#### [DATA SHOWN]
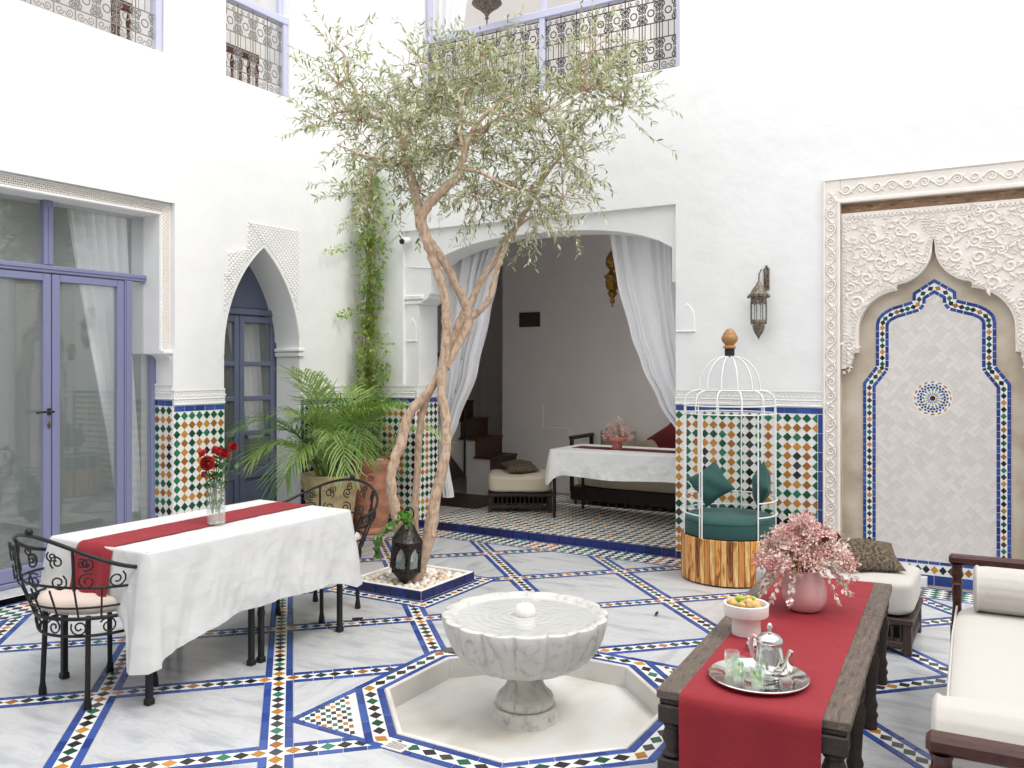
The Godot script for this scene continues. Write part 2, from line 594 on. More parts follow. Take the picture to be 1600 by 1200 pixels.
	# cloth
	var cloth := func(called: String, c: Color, ns := 0.25, rough := 0.9, crease := false) -> StandardMaterial3D:
		var m := mat(called, c, rough)
		m.normal_enabled = true
		m.normal_texture = n_crease if crease else n_weave
		m.normal_scale = ns
		m.uv1_triplanar = true
		m.uv1_scale = V(1.1, 1.7, 1.1) if crease else Vector3.ONE * 6.0
		m.rim_enabled = true
		m.rim = 0.3
		return m
	cloth.call("linen", Color(0.82, 0.82, 0.815), 0.75, 0.9, true)
	cloth.call("bright_linen", Color(0.95, 0.95, 0.945), 0.6, 0.9, true)
	cloth.call("cream", Color(0.765, 0.745, 0.72), 0.45, 0.9, true)
	cloth.call("beige", Color(0.80, 0.75, 0.67), 0.3, 0.9, true)
	cloth.call("khaki", Color(0.50, 0.455, 0.39))
	cloth.call("curtain", Color(0.965, 0.96, 0.97), 0.15).backlight_enabled = true
	M.curtain.backlight = Color(0.2, 0.2, 0.21)
	cloth.call("red_cloth", Color(0.545, 0.085, 0.135), 0.55, 0.75, true)
	cloth.call("dull_red", Color(0.38, 0.08, 0.11))
	cloth.call("teal", Color(0.135, 0.30, 0.285), 0.3, 0.8)
	M.teal.rim = 0.8
	cloth.call("seat_cloth", Color(0.86, 0.79, 0.745))
	var t_flor := noise_tex(noise(0.035, 2, FastNoiseLite.TYPE_CELLULAR, FastNoiseLite.FRACTAL_FBM, 18.0, 21), [[0.0, Color(0.13, 0.16, 0.17)], [0.35, Color(0.16, 0.19, 0.2)], [0.5, Color(0.42, 0.36, 0.27)], [0.62, Color(0.60, 0.42, 0.24)], [0.75, Color(0.2, 0.24, 0.27)], [1.0, Color(0.5, 0.45, 0.35)]], 256)
	tri_mat("floral", Color.WHITE, 0.85, t_flor, Vector3.ONE * 5.0)
	# earthenware and plants
	var t_clay := noise_tex(noise(0.008, 5, FastNoiseLite.TYPE_SIMPLEX_SMOOTH, FastNoiseLite.FRACTAL_FBM, 20.0, 2), [[0.2, G(0.8)], [0.55, G(0.95)], [0.75, Color(1.0, 1.02, 1.04)]])
	tri_mat("terracotta", Color(0.82, 0.57, 0.46), 0.8, t_clay, Vector3(1.2, 2.0, 1.2), n_fine, 0.3)
	tri_mat("ochre_clay", Color(0.86, 0.77, 0.58), 0.8, t_clay, Vector3(1.2, 2.0, 1.2), n_fine, 0.3)
	mat("soil", Color(0.22, 0.17, 0.13), 0.95)
	for k in 3:
		tri_mat("pebble_%d" % k, [Color(0.90, 0.87, 0.82), Color(0.93, 0.92, 0.90), Color(0.88, 0.80, 0.71)][k], 0.55, t_plaster, Vector3.ONE * 3.0, n_plaster, 0.3)
	var t_bark := noise_tex(noise(0.02, 5, FastNoiseLite.TYPE_SIMPLEX_SMOOTH, FastNoiseLite.FRACTAL_FBM, 15.0, 6), [[0.2, Color(0.76, 0.70, 0.64)], [0.5, Color(0.93, 0.89, 0.85)], [0.8, Color(1.0, 0.98, 0.96)]])
	tri_mat("bark", Color(0.82, 0.74, 0.665), 0.85, t_bark, Vector3(3, 1.2, 3), n_fine, 0.8)
	var leaf := func(called: String, c: Color, back: Color, rough := 0.5) -> void:
		var m := mat(called, c, rough)
		m.vertex_color_use_as_albedo = true
		m.backlight_enabled = true
		m.backlight = back
	leaf.call("olive_leaf", Color.WHITE, Color(0.75, 0.8, 0.6), 0.5)
	leaf.call("vine_leaf", Color.WHITE, Color(0.85, 0.95, 0.55))
	leaf.call("petal", Color.WHITE, Color(0.5, 0.45, 0.45), 0.9)
	mat("palm_leaf", Color(0.54, 0.64, 0.33), 0.4, {"backlight_enabled": true, "backlight": Color(0.5, 0.6, 0.25)})
	mat("palm_leaf_pale", Color(0.64, 0.73, 0.46), 0.4, {"backlight_enabled": true, "backlight": Color(0.5, 0.6, 0.25)})
	mat("palm_leaf_dark", Color(0.36, 0.50, 0.23), 0.4, {"backlight_enabled": true, "backlight": Color(0.4, 0.5, 0.2)})
	mat("stem_green", Color(0.42, 0.5, 0.24), 0.6)
	mat("vine_stem", Color(0.70, 0.60, 0.40), 0.8)
	mat("ivy", Color(0.32, 0.52, 0.16), 0.45, {"backlight_enabled": true, "backlight": Color(0.4, 0.55, 0.2)})
	mat("rose", Color(0.70, 0.03, 0.06), 0.6, {"rim_enabled": true, "rim": 0.4})
	mat("rose_leaf", Color(0.20, 0.36, 0.13), 0.5)
	mat("pink_ceramic", Color(0.84, 0.66, 0.665), 0.35)
	mat("coral_ceramic", Color(0.80, 0.48, 0.43), 0.5)
	mat("white_ceramic", Color(0.92, 0.905, 0.885), 0.6)
	tri_mat("biscuit", Color(0.90, 0.74, 0.48), 0.7, t_clay, Vector3.ONE * 8.0)
	mat("lime_leaf", Color(0.55, 0.72, 0.16), 0.4)
	mat("mint", Color(0.42, 0.62, 0.14), 0.5, {"backlight_enabled": true, "backlight": Color(0.3, 0.5, 0.15)})
	mat("tea", Color(0.80, 0.88, 0.66, 0.35), 0.02, {"transparency": BaseMaterial3D.TRANSPARENCY_ALPHA})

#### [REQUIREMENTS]
Write out again every line above exactly as given; the pictures do not belong in the copy.

#### [REPLY TO THE TASK]
The Godot script for this scene continues. Write part 2, from line 594 on. More parts follow. Take the picture to be 1600 by 1200 pixels.
	# cloth
	var cloth := func(called: String, c: Color, ns := 0.25, rough := 0.9, crease := false) -> StandardMaterial3D:
		var m := mat(called, c, rough)
		m.normal_enabled = true
		m.normal_texture = n_crease if crease else n_weave
		m.normal_scale = ns
		m.uv1_triplanar = true
		m.uv1_scale = V(1.1, 1.7, 1.1) if crease else Vector3.ONE * 6.0
		m.rim_enabled = true
		m.rim = 0.3
		return m
	cloth.call("linen", Color(0.82, 0.82, 0.815), 0.75, 0.9, true)
	cloth.call("bright_linen", Color(0.95, 0.95, 0.945), 0.6, 0.9, true)
	cloth.call("cream", Color(0.765, 0.745, 0.72), 0.45, 0.9, true)
	cloth.call("beige", Color(0.80, 0.75, 0.67), 0.3, 0.9, true)
	cloth.call("khaki", Color(0.50, 0.455, 0.39))
	cloth.call("curtain", Color(0.965, 0.96, 0.97), 0.15).backlight_enabled = true
	M.curtain.backlight = Color(0.2, 0.2, 0.21)
	cloth.call("red_cloth", Color(0.545, 0.085, 0.135), 0.55, 0.75, true)
	cloth.call("dull_red", Color(0.38, 0.08, 0.11))
	cloth.call("teal", Color(0.135, 0.30, 0.285), 0.3, 0.8)
	M.teal.rim = 0.8
	cloth.call("seat_cloth", Color(0.86, 0.79, 0.745))
	var t_flor := noise_tex(noise(0.035, 2, FastNoiseLite.TYPE_CELLULAR, FastNoiseLite.FRACTAL_FBM, 18.0, 21), [[0.0, Color(0.13, 0.16, 0.17)], [0.35, Color(0.16, 0.19, 0.2)], [0.5, Color(0.42, 0.36, 0.27)], [0.62, Color(0.60, 0.42, 0.24)], [0.75, Color(0.2, 0.24, 0.27)], [1.0, Color(0.5, 0.45, 0.35)]], 256)
	tri_mat("floral", Color.WHITE, 0.85, t_flor, Vector3.ONE * 5.0)
	# earthenware and plants
	var t_clay := noise_tex(noise(0.008, 5, FastNoiseLite.TYPE_SIMPLEX_SMOOTH, FastNoiseLite.FRACTAL_FBM, 20.0, 2), [[0.2, G(0.8)], [0.55, G(0.95)], [0.75, Color(1.0, 1.02, 1.04)]])
	tri_mat("terracotta", Color(0.82, 0.57, 0.46), 0.8, t_clay, Vector3(1.2, 2.0, 1.2), n_fine, 0.3)
	tri_mat("ochre_clay", Color(0.86, 0.77, 0.58), 0.8, t_clay, Vector3(1.2, 2.0, 1.2), n_fine, 0.3)
	mat("soil", Color(0.22, 0.17, 0.13), 0.95)
	for k in 3:
		tri_mat("pebble_%d" % k, [Color(0.90, 0.87, 0.82), Color(0.93, 0.92, 0.90), Color(0.88, 0.80, 0.71)][k], 0.55, t_plaster, Vector3.ONE * 3.0, n_plaster, 0.3)
	var t_bark := noise_tex(noise(0.02, 5, FastNoiseLite.TYPE_SIMPLEX_SMOOTH, FastNoiseLite.FRACTAL_FBM, 15.0, 6), [[0.2, Color(0.76, 0.70, 0.64)], [0.5, Color(0.93, 0.89, 0.85)], [0.8, Color(1.0, 0.98, 0.96)]])
	tri_mat("bark", Color(0.82, 0.74, 0.665), 0.85, t_bark, Vector3(3, 1.2, 3), n_fine, 0.8)
	var leaf := func(called: String, c: Color, back: Color, rough := 0.5) -> void:
		var m := mat(called, c, rough)
		m.vertex_color_use_as_albedo = true
		m.backlight_enabled = true
		m.backlight = back
	leaf.call("olive_leaf", Color.WHITE, Color(0.75, 0.8, 0.6), 0.5)
	leaf.call("vine_leaf", Color.WHITE, Color(0.85, 0.95, 0.55))
	leaf.call("petal", Color.WHITE, Color(0.5, 0.45, 0.45), 0.9)
	mat("palm_leaf", Color(0.54, 0.64, 0.33), 0.4, {"backlight_enabled": true, "backlight": Color(0.5, 0.6, 0.25)})
	mat("palm_leaf_pale", Color(0.64, 0.73, 0.46), 0.4, {"backlight_enabled": true, "backlight": Color(0.5, 0.6, 0.25)})
	mat("palm_leaf_dark", Color(0.36, 0.50, 0.23), 0.4, {"backlight_enabled": true, "backlight": Color(0.4, 0.5, 0.2)})
	mat("stem_green", Color(0.42, 0.5, 0.24), 0.6)
	mat("vine_stem", Color(0.70, 0.60, 0.40), 0.8)
	mat("ivy", Color(0.32, 0.52, 0.16), 0.45, {"backlight_enabled": true, "backlight": Color(0.4, 0.55, 0.2)})
	mat("rose", Color(0.70, 0.03, 0.06), 0.6, {"rim_enabled": true, "rim": 0.4})
	mat("rose_leaf", Color(0.20, 0.36, 0.13), 0.5)
	mat("pink_ceramic", Color(0.84, 0.66, 0.665), 0.35)
	mat("coral_ceramic", Color(0.80, 0.48, 0.43), 0.5)
	mat("white_ceramic", Color(0.92, 0.905, 0.885), 0.6)
	tri_mat("biscuit", Color(0.90, 0.74, 0.48), 0.7, t_clay, Vector3.ONE * 8.0)
	mat("lime_leaf", Color(0.55, 0.72, 0.16), 0.4)
	mat("mint", Color(0.42, 0.62, 0.14), 0.5, {"backlight_enabled": true, "backlight": Color(0.3, 0.5, 0.15)})
	mat("tea", Color(0.80, 0.88, 0.66, 0.35), 0.02, {"transparency": BaseMaterial3D.TRANSPARENCY_ALPHA})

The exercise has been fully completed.